Parents Reply Children
  • "Sources close to ARM" suggest that this thread has been noticed...

  • I don't think the solution is to cut the tools into huge number of sizes. That means that customers will have to look at their component choices based on their Keil support.

    The main reason for profit is in the amount of support Keil has to give to each customer.

    So maybe they should instead differentiate the support - sell cheaper licenses with no support except bug fixes. Each such license will be almost 100% profit, since they may be sold completely electronically - just costing some administration to register the customer, and the bandwidth for people to download the compiler and service updates.

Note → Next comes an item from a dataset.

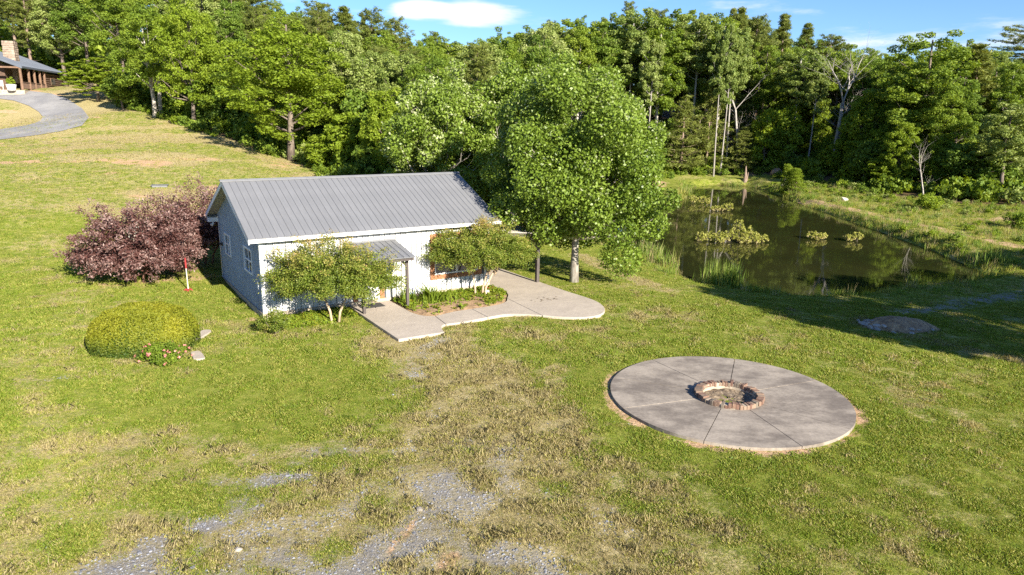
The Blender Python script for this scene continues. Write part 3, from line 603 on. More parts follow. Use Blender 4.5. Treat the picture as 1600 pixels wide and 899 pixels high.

    That would mean that small companies can afford to start with Keil tools even for short series of cheaper products. And when they do get into a critical situation, they can decide if they want to upgrade to a more expensive license with support included, or if they want to pay a per-issue fee for getting help.

    But the goal must be to get more people to jump on the ARM bandwagon - picking market shares from Pic, AVR, 8051, MPC430, ...

    Going the other route - only selling to fortune 500 companies means there will be too few people using the tools and finding bugs. So there will be few customers paying huge fees to get low-quality stuff. PC compilers are so good because there are tens of thousands of users who tests everything in the tools and sends back good error reports. If user A can't write a good error report, then user B, C, or D will manage to write something that does help locate find and solve a problem.